What you need to do: Extract all lines that hold the string "objects".

--- START Records for this task ---

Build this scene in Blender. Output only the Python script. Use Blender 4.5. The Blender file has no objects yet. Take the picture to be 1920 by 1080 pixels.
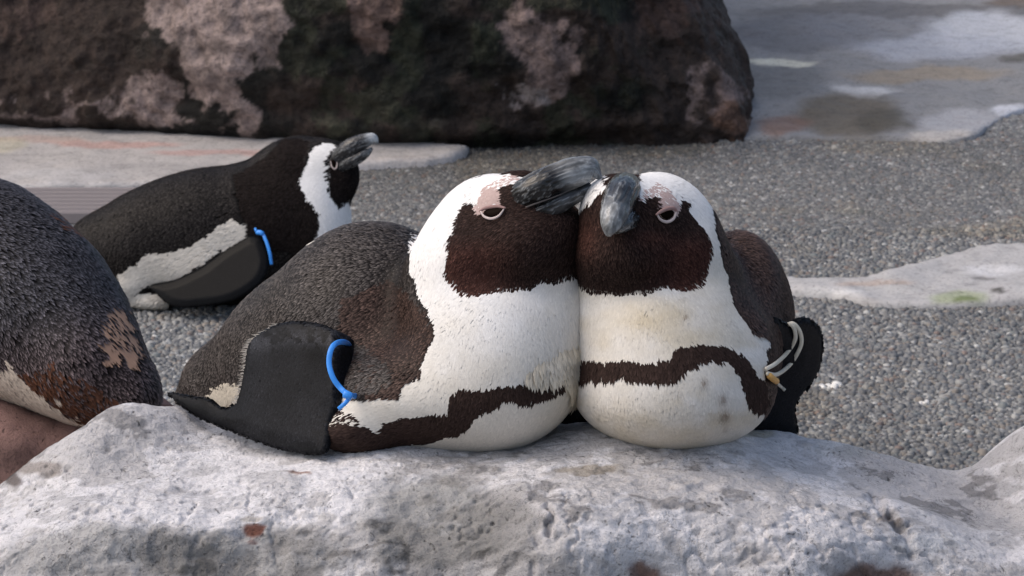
import bpy, math
import numpy as np
from mathutils import Vector

# ------------------------------------------------------------------ camera, world, sun, exposure
SC = bpy.context.scene
COL = SC.collection
CAM_H, PITCH, FPX = 1.45, math.radians(15.0), 6000.0
cd = bpy.data.cameras.new('camera')
cam = bpy.data.objects.new('camera', cd); COL.objects.link(cam)
cd.sensor_width = 36.0; cd.lens = 36.0 * FPX / 1920.0
cd.clip_start = 0.05; cd.clip_end = 500.0
cam.location = (0, 0, CAM_H); cam.rotation_euler = (math.pi / 2 - PITCH, 0, 0)
cd.dof.use_dof = True; cd.dof.focus_distance = 2.46; cd.dof.aperture_fstop = 42.0
SC.camera = cam
SUN_EL, SUN_AZ = math.radians(52), math.radians(-100)   # azimuth from +Y, clockwise seen from above
w = bpy.data.worlds.new('World'); SC.world = w; w.use_nodes = True
nt = w.node_tree; bg = nt.nodes['Background']
sky = nt.nodes.new('ShaderNodeTexSky'); sky.sky_type = 'NISHITA'; sky.sun_disc = False
sky.sun_elevation = SUN_EL; sky.sun_rotation = SUN_AZ
sky.air_density = 1.0; sky.dust_density = 5.0; sky.ozone_density = 1.0
nt.links.new(sky.outputs[0], bg.inputs[0]); bg.inputs[1].default_value = 0.15
sd = bpy.data.lights.new('sun', 'SUN'); sun = bpy.data.objects.new('sun', sd); COL.objects.link(sun)
sd.energy = 0.8; sd.angle = math.radians(90); sd.color = (1.0, 0.965, 0.925)
sv = Vector((math.sin(SUN_AZ) * math.cos(SUN_EL), math.cos(SUN_AZ) * math.cos(SUN_EL), math.sin(SUN_EL)))
sun.rotation_euler = sv.to_track_quat('Z', 'Y').to_euler(); sun.location = (-3, 0, 6)
vs = SC.view_settings
vs.view_transform = 'Standard'; vs.look = 'None'; vs.gamma = 1.0; vs.use_curve_mapping = False
vs.exposure = 0.27

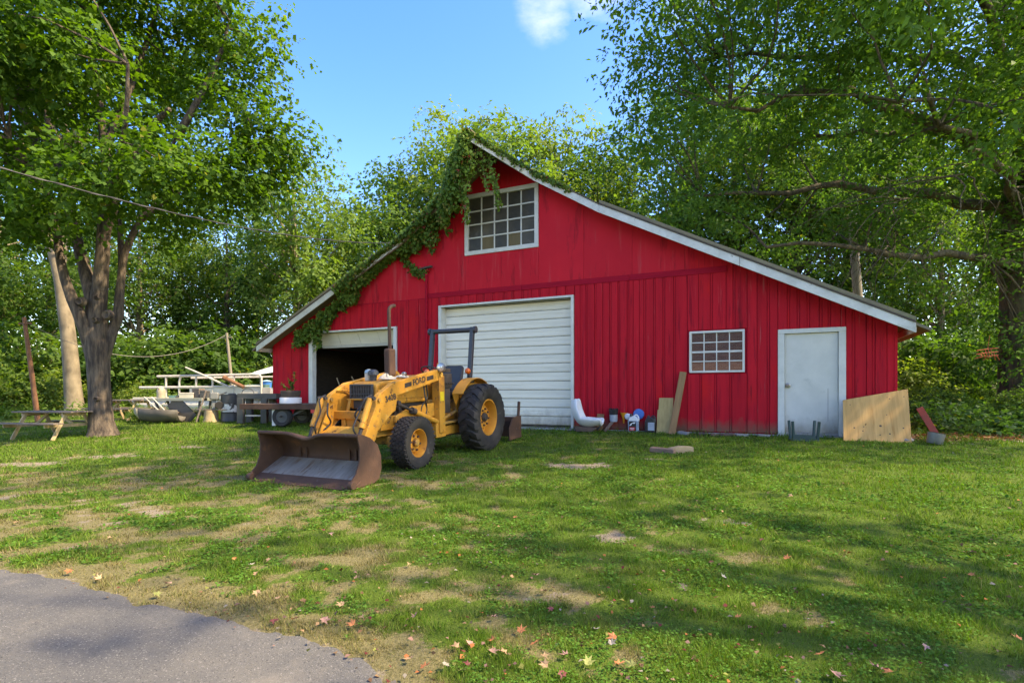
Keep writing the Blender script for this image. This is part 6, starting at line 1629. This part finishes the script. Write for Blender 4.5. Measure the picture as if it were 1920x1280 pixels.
LIGHT = ((0.105, 0.150, 0.030), (0.225, 0.265, 0.065)); MIDT = ((0.066, 0.112, 0.022), (0.155, 0.205, 0.042)); DARKT = ((0.040, 0.080, 0.018), (0.105, 0.158, 0.034)); YEL = ((0.125, 0.155, 0.028), (0.270, 0.275, 0.062))
KINDS = [wood_kind(1, 15, 4.3, .16, MIDT, 'bark_dark'), wood_kind(2, 15, 3.7, .22, LIGHT, 'bark_pale', lean=0.6), wood_kind(3, 16, 4.6, .12, DARKT, 'bark_dark'), wood_kind(4, 17, 4.0, .30, YEL, 'bark_dark', lean=-0.5), wood_kind(5, 14, 5.0, .10, MIDT, 'bark_pale', ncl=54)]
WOOD = [(-150, 29, 14, 0, 'mid-green woodland tree at the far left edge behind the maple'), (0, 31, 13, 4, 'bushy tree behind the rust brown pole at left edge'), (95, 37, 18, 2, 'tall dark tree seen between the pole and the pale trunk'), (262, 31, 12.5, 4, 'broad green tree right of the forked maple trunk'),
        (330, 36, 14, 3, 'yellow-green tree below the right side of the maple crown'), (425, 33, 12, 2, 'dark tree standing behind the white pontoon boat'), (480, 40, 16, 0, 'mid-green tree between maple crown and pale green tree'), (560, 31, 15.2, 1, 'large pale green tree rising left of the barn roof'),
        (640, 35, 13.6, 3, 'yellow-green tree just right of the large pale green tree'), (705, 33, 11.5, 2, 'dark low tree behind the left barn roof'), (748, 38, 16.5, 0, 'mid-green tree above the left slope of the barn'), (822, 37, 18.5, 1, 'pale tree left of the barn peak'),
        (888, 39, 21.5, 3, 'tallest yellowish tree right behind the barn peak'), (968, 37, 19.6, 1, 'pale tree just right of the barn peak'), (1040, 38, 20.0, 3, 'yellowish tree above the upper right roof slope'), (1112, 36, 17.6, 0, 'mid-green tree left of the oak crown edge'),
        (1195, 34, 15.5, 1, 'pale green tree behind the lowest left oak leaves'), (1290, 36, 22, 2, 'dark tree behind the oak above the roof middle'), (1390, 34, 21, 3, 'sunlit yellow-green tree showing through the oak limbs'), (1490, 33, 20, 0, 'mid-green tree left of the capped grey pole'),
        (1590, 35, 22, 2, 'dark tree directly behind the capped grey pole'), (1680, 31, 18, 3, 'yellow-green tree above the right eave of the barn'), (1765, 25, 10.5, 4, 'bushy tree right behind the barn corner'), (1850, 31, 19, 2, 'dark tree behind the oak trunk'), (1960, 27, 13, 3, 'sunlit tree at the far right edge')]
rw = random.Random(9)
KINDS.append(wood_kind(6, 14.5, 4.8, .30, MIDT, 'bark_dark', ncl=46, n_per=46, flat=1.0, leaf=0.20)); WOOD2 = [(9.8, 0.6, 14.5, 5, 'open-crowned tree beyond the right edge of the view shading the front lawn')]
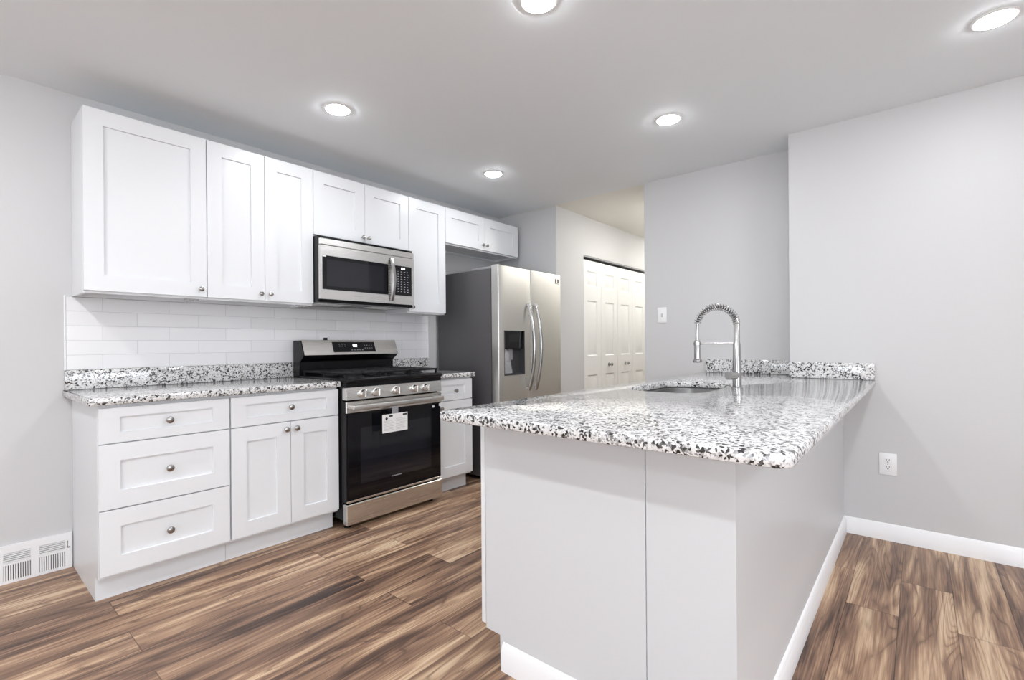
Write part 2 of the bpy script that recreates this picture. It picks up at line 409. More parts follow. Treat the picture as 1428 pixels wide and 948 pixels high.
# ------------------------------------------------------------------ cabinets
def add_knob(parent, x, z, yf, out=-1, s=1.0):
    bm = bmesh.new()
    lathe(bm, (x, yf, z), (0, out, 0), [(.0075 * s, 0), (.006 * s, .006), (.0055 * s, .012), (.010 * s, .0155), (.0155 * s, .018), (.0165 * s, .0215), (.0150 * s, .026), (.009 * s, .029), (.0, .030)], 20)
    return obj('knob', bm, 'knob', parent)
YB, ZD0, ZD1 = -.625, .127, .864
def base_cab(x0, x1, fronts, label, end_left=False):
    """fronts: list of (kind, fx0, fx1, z0, z1, knob(x,z))"""
    t = thing('base_cabinet', ((x0 + x1) / 2, -.3, 0), label, 'base cabinet')
    bm = bmesh.new()
    box(bm, x0, x1, -.605, -.003, .11, .8785, .001)
    box(bm, x0, x0 + .016, -.545, -.003, 0, .111)
    box(bm, x1 - .016, x1, -.545, -.003, 0, .111)
    obj('body', bm, 'white', t)
    bx('toe_kick', 'white', t, x0 + .0005, x1 - (.0005), -.5465, -.534, .0005, .1095)
    for kind, a, b, z0, z1, k in fronts:
        bm = bmesh.new(); shaker(bm, a, b, z0, z1, YB); d = obj(kind, bm, 'white', t)
        add_knob(d, k[0], k[1], YB)
    return t
base_cab(0, .5325, [('drawer', .002, .5295, .709, ZD1, (.263, .787)), ('drawer', .002, .5295, .417, .703, (.263, .559)), ('drawer', .002, .5285, ZD0, .411, (.263, .266))],
         'white base cabinet with three stacked drawers beside the floor vent')
base_cab(.5335, 1.1505, [('drawer', .538, 1.149, .709, ZD1, (.849, .787)), ('door', .538, .8495, ZD0, .703, (.822, .664)), ('door', .8525, 1.149, ZD0, .703, (.881, .664))],
         'white base cabinet with one drawer over two doors left of the range')
base_cab(1.9365, 2.3235, [('drawer', 1.939, 2.3215, .709, ZD1, (2.135, .779)), ('door', 1.939, 2.3215, ZD0, .703, (1.985, .655))],
         'narrow white base cabinet between the range and the refrigerator')
YU = -.315
def wall_cab(x0, x1, z0, z1, doors, label, rec=.02):
    t = thing('wall_cabinet', ((x0 + x1) / 2, 0, z0), label, 'wall cabinet')
    zb = z0 - .012
    bm = bmesh.new(); yb_, yf_ = -.0085, YU + .0195
    box(bm, x0, x1, yf_, -.0015 if z0 > 1.45 else -.0015, zb + rec, z1, 0)
    box(bm, x0, x0 + .016, yf_, -.0015, zb, zb + rec); box(bm, x1 - .016, x1, yf_, -.0015, zb, zb + rec)
    box(bm, x0 + .016, x1 - .016, yf_, yf_ + .019, zb, zb + rec); box(bm, x0 + .016, x1 - .016, -.02, -.0015, zb, zb + rec)
    obj('body', bm, 'white', t, 0)
    for a, b, k in doors:
        bm = bmesh.new(); shaker(bm, a, b, z0, z1, YU); d = obj('door', bm, 'white', t)
        add_knob(d, k[0], k[1], YU, s=.85)
    return t
ZT = 2.290
w1 = wall_cab(.0025, .531, 1.4085, ZT, [(.0035, .5295, (.497, 1.450))], 'large single-door white wall cabinet at the left end of the row')
w2 = wall_cab(.532, 1.1595, 1.4085, ZT, [(.534, .8465, (.820, 1.449)), (.8495, 1.158, (.876, 1.449))], 'double-door white wall cabinet just left of the microwave')
wall_cab(1.1605, 1.9455, 1.8685, ZT, [(1.1625, 1.5515, (1.530, 1.903)), (1.5545, 1.944, (1.577, 1.903))], 'short double-door white wall cabinet above the microwave')
wall_cab(1.9465, 2.334, 1.3945, ZT, [(1.9485, 2.3325, (1.974, 1.429))], 'narrow tall white wall cabinet between the microwave and the refrigerator')
wall_cab(2.335, 3.310, 1.994, ZT, [(2.337, 2.8215, (2.785, 2.036)), (2.8245, 3.308, (2.84, 2.036))], 'low double-door white wall cabinet above the refrigerator', rec=.012)
for wc, x in ((w1, .517), (w2, .515 + .63)):
    bm = bmesh.new(); box(bm, x - .09, x - .017, -.285, -.276, 1.388, 1.396); box(bm, x - .06, x - .04, -.28, -.26, 1.384, 1.398, .002)
    obj('light_clip', bm, 'chrome', wc)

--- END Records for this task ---

Solution:
Build this scene in Blender. Output only the Python script. Use Blender 4.5. The Blender file has no objects yet. Take the picture to be 1920 by 1080 pixels.
cam = bpy.data.objects.new('camera', cd); COL.objects.link(cam)
sd = bpy.data.lights.new('sun', 'SUN'); sun = bpy.data.objects.new('sun', sd); COL.objects.link(sun)